Barbara Borsack said that the presentation coincided with her thinking about the commercial district’s future. Retail stores across the country are dying, she said, victims to online shopping. “It occurred to me that we do have to consider wastewater treatment,” she said. “In order to open Main Street and Newtown Lane to the possibility of more restaurants, which is one way to keep our village vibrant . . . we need to talk about wastewater.” Some kind of treatment facility will be necessary. That, she said, “would also enable us to encourage affordable housing over the businesses on Main Street and Newtown Lane, because septic is also an issue there. We’ve had a number of what were apartments become office space. It would be nice if we could get them to revert to some kind of affordable housing.”

Billy Hajek, the village planner, agreed that sewage flow is paramount in the complex issue of additional housing. “Right now, in a very soft way, the code does encourage apartments above commercial buildings,” he said, as does the village’s comprehensive plan. Concrete incentives that lead to action, however, are “the heavy lift that will require some study, investigative work as to how best to do it.” 

The board could define affordable housing and work-force housing based on median income, Mr. Hajek said, and determine eligibility based on being a member of the fire department or employed by the school district, for example. “If you create the law you could craft it however you like.”

“I would like to see us have a committee work on it,” Ms. Borsack said. The mayor asked her and Arthur Graham, another board member, to study the issues. 

In a separate matter, Ken Collum, the village’s building inspector, told the board of his department’s concerns. According to code, a property owner need not have a swimming pool in order to have a pool house. These accessory structures can be up to 250 square feet and include a half-bathroom. “We do have a few in the village that, they’ll call it a library or something,” he said. “If the village’s intent is to allow that, that’s fine, we just need clarification in the definition of pool houses. It sometimes causes issues with these morphing into other things,” such as habitable space. He suggested changing the code to require a property to have a swimming pool if it has a pool house. 

That discussion segued into another: “the carving out of 250 square feet of an existing or new building” that is labeled a pool house, Mr. Collum said. “Time and time again before the zoning board of appeals, we see these are becoming rec rooms, they’re becoming gyms, they’re becoming anything but a garage.” Past consideration of requiring a pool house to be a stand-alone structure has not been acted upon, he said. “We talk about this every year, it sits there, and we don’t really do anything about it.” 

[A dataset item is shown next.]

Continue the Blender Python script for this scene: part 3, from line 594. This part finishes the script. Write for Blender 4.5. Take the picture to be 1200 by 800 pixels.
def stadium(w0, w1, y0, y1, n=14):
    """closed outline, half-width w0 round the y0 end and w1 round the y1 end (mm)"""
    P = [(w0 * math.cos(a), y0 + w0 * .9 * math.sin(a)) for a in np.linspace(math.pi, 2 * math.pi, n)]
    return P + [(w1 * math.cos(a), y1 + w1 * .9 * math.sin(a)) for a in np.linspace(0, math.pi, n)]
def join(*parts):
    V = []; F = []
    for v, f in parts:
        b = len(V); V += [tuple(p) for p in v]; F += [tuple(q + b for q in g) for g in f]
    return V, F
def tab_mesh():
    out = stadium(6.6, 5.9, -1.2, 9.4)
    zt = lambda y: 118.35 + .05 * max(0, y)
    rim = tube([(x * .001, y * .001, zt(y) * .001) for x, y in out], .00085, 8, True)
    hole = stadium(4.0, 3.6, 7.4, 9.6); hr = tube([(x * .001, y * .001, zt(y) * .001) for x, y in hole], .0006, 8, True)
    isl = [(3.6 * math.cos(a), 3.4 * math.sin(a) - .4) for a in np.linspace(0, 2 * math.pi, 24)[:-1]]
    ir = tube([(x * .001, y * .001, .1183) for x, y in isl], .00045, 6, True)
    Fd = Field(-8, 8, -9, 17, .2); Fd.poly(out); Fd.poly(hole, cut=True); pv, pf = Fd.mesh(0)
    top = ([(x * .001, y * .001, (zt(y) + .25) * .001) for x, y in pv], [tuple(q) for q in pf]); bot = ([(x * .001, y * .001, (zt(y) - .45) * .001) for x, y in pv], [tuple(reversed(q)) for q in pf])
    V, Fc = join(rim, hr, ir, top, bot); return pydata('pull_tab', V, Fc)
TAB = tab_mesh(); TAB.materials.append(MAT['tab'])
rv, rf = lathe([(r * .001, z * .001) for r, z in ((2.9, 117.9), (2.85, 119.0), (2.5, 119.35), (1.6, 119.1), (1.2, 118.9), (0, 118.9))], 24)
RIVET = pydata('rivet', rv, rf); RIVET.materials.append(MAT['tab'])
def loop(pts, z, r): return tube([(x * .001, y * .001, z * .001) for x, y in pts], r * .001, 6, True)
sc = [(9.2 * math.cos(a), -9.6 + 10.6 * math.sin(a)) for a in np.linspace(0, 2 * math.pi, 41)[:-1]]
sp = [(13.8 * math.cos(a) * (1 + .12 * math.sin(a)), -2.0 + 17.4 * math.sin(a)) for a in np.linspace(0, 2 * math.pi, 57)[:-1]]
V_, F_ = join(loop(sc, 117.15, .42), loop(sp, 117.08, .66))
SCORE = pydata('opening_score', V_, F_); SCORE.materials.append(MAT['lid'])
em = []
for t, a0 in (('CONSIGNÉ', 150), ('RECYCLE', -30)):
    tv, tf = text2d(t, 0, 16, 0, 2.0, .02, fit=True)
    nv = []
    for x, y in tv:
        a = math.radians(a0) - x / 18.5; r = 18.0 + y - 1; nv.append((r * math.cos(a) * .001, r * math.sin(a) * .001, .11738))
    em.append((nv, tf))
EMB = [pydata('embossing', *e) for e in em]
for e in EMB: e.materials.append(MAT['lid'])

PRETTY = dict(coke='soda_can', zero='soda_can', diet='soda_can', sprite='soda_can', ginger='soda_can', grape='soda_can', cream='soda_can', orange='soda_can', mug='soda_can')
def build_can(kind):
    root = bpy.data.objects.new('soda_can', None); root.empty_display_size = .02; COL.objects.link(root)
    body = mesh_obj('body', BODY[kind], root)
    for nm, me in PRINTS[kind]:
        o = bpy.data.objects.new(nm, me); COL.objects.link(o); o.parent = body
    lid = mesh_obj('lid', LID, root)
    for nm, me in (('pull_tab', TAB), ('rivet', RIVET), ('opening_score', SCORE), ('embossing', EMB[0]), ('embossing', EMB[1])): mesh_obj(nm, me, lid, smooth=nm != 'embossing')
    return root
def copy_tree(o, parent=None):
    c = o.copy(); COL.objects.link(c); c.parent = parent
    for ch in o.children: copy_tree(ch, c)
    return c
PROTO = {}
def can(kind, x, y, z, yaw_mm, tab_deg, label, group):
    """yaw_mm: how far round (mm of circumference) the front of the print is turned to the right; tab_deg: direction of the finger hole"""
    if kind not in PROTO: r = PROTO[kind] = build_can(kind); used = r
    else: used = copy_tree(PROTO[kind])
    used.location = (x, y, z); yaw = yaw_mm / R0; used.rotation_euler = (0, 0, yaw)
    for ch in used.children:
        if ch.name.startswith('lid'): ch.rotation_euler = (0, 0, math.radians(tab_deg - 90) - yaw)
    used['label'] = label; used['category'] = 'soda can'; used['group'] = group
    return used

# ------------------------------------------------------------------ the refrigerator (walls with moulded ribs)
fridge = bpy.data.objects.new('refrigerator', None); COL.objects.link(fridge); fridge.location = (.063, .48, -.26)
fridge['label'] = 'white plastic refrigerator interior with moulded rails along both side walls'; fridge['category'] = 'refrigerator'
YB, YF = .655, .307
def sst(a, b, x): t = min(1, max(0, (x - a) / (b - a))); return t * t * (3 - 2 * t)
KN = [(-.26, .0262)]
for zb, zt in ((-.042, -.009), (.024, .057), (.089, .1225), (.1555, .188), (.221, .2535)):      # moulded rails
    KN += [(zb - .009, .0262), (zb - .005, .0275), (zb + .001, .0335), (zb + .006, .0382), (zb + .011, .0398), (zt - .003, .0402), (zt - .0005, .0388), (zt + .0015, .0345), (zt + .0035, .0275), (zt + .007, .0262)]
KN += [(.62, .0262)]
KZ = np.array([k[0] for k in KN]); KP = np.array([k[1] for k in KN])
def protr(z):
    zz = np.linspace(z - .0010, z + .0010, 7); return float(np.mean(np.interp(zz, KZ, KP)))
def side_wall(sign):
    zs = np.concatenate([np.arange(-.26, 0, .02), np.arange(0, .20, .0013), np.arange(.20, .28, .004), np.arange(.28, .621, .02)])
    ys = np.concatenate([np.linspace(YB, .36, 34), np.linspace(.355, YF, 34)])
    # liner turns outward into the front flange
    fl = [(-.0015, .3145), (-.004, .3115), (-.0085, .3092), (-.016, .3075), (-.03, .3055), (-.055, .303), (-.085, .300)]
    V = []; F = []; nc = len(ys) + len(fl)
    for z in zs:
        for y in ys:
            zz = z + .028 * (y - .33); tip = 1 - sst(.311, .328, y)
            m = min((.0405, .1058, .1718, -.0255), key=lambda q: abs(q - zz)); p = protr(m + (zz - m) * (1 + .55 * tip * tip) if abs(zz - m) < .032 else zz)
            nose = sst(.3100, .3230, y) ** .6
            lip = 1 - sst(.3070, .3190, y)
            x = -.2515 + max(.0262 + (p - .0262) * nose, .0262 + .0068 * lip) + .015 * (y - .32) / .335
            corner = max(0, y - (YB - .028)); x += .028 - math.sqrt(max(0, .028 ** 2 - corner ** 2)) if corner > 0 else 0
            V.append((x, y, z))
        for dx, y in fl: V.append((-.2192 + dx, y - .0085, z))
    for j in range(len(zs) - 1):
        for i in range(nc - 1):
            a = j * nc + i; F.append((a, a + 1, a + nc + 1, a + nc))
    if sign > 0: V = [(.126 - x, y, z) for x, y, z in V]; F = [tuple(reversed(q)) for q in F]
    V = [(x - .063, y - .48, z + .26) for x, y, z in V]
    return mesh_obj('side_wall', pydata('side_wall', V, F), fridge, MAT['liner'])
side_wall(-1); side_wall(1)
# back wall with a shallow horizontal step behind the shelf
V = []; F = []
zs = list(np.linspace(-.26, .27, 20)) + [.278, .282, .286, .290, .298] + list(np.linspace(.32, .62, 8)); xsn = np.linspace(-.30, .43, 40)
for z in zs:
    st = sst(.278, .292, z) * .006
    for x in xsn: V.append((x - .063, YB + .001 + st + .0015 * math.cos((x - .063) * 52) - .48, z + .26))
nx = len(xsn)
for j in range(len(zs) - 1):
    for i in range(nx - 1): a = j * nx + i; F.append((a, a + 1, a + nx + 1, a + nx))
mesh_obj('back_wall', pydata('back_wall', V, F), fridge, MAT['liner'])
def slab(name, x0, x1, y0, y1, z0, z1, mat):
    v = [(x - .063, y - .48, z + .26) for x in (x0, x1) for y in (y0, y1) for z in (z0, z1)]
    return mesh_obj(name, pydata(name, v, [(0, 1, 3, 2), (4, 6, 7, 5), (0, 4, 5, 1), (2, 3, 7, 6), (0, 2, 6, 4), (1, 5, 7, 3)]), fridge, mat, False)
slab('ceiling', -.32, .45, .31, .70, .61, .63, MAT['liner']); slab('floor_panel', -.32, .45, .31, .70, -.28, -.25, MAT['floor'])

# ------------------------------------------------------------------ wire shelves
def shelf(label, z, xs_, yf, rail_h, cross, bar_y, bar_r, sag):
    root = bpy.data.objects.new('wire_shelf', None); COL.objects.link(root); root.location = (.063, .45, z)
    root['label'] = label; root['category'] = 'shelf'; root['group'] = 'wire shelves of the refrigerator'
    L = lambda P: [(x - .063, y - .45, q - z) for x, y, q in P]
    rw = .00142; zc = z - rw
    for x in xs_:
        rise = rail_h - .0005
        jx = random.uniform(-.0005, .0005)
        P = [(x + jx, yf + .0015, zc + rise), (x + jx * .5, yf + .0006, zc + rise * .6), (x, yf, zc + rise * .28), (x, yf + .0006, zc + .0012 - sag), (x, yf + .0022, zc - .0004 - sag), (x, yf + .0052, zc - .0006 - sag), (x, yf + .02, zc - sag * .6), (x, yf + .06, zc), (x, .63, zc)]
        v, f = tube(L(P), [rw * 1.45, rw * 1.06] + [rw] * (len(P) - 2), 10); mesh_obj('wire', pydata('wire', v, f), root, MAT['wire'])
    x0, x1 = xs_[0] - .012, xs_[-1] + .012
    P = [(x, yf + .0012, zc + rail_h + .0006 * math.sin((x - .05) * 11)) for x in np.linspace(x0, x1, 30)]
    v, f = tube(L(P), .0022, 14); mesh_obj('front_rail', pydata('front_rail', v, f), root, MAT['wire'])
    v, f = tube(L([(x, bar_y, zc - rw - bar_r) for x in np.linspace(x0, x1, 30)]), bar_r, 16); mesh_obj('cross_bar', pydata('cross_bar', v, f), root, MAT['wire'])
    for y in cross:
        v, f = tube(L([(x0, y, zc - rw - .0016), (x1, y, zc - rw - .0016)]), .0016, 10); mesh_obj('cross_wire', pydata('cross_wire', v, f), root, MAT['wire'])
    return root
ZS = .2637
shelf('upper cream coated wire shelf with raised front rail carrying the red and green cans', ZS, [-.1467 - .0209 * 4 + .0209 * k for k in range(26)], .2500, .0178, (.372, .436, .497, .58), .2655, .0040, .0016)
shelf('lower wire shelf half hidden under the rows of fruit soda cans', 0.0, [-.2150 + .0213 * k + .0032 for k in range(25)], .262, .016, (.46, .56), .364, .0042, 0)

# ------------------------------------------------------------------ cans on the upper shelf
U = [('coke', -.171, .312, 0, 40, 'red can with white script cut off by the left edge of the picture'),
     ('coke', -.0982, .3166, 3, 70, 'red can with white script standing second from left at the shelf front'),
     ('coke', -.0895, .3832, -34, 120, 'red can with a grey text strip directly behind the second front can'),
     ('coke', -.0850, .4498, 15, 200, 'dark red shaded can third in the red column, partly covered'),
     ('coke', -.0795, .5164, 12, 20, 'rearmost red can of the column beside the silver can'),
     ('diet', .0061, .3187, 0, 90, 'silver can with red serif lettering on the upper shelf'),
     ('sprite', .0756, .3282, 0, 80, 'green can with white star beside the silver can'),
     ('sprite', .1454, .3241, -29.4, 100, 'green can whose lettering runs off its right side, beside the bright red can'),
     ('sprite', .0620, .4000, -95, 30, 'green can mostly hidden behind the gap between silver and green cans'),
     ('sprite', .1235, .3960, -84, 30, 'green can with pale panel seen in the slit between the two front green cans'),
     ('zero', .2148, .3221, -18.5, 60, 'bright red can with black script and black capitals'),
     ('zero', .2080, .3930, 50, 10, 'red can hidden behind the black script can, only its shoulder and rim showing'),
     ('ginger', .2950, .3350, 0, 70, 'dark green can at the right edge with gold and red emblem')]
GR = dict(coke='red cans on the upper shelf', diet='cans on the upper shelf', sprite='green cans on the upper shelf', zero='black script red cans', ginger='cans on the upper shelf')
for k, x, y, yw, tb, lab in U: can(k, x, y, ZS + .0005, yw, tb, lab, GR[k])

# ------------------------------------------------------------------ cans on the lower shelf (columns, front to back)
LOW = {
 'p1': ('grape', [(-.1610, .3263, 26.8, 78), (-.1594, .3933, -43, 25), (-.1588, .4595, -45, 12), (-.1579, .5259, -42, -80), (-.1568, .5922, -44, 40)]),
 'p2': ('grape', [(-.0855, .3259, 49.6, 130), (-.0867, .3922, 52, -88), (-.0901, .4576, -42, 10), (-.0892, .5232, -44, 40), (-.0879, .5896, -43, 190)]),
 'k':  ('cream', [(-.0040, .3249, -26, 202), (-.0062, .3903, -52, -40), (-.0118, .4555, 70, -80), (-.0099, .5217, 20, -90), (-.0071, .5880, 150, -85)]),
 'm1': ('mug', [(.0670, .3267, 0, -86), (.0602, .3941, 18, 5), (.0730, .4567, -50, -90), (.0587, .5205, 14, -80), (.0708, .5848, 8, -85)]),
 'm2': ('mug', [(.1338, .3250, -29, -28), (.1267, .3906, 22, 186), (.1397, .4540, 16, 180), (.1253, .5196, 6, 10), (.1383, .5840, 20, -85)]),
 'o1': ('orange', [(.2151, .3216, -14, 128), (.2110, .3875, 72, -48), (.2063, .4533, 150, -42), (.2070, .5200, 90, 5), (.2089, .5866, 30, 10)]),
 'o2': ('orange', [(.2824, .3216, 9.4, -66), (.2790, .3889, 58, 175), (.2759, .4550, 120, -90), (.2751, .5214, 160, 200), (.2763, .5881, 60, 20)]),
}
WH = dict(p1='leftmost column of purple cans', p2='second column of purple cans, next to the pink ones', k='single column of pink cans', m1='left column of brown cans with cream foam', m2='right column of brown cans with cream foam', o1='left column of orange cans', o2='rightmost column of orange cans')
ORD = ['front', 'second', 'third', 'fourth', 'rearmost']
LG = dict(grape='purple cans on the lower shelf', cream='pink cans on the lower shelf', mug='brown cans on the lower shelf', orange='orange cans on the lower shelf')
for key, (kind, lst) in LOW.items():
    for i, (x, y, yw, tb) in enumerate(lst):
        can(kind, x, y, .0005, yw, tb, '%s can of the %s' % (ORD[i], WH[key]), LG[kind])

Further, Mr. Collum said, property owners are building garages and other detached structures that feature full basements in which mechanical devices for the residence, such as heating and plumbing equipment, are situated. Instead of being in the basement of the residence, they are connected to the residence via tunnel or other conduit, he said. 

Basements in accessory structures are not counted in floor-area calculations. “These homes are basically investments,” he said. “These properties are worth a lot of money. We develop them, and we don’t charge them for [floor area] in that basement. So if you have 10,000 square feet above ground and a 5,000-square-foot basement, now you have a 15,000-square-foot home.” 

The Village of Southampton prohibits basements under accessory structures, he said. “I’m not sure the board wants to go that way, but we’re looking for guidance in our department,” he said. Mr. Siska said that the village’s planning and zoning committee, which he chairs, would examine the issues Mr. Collum raised.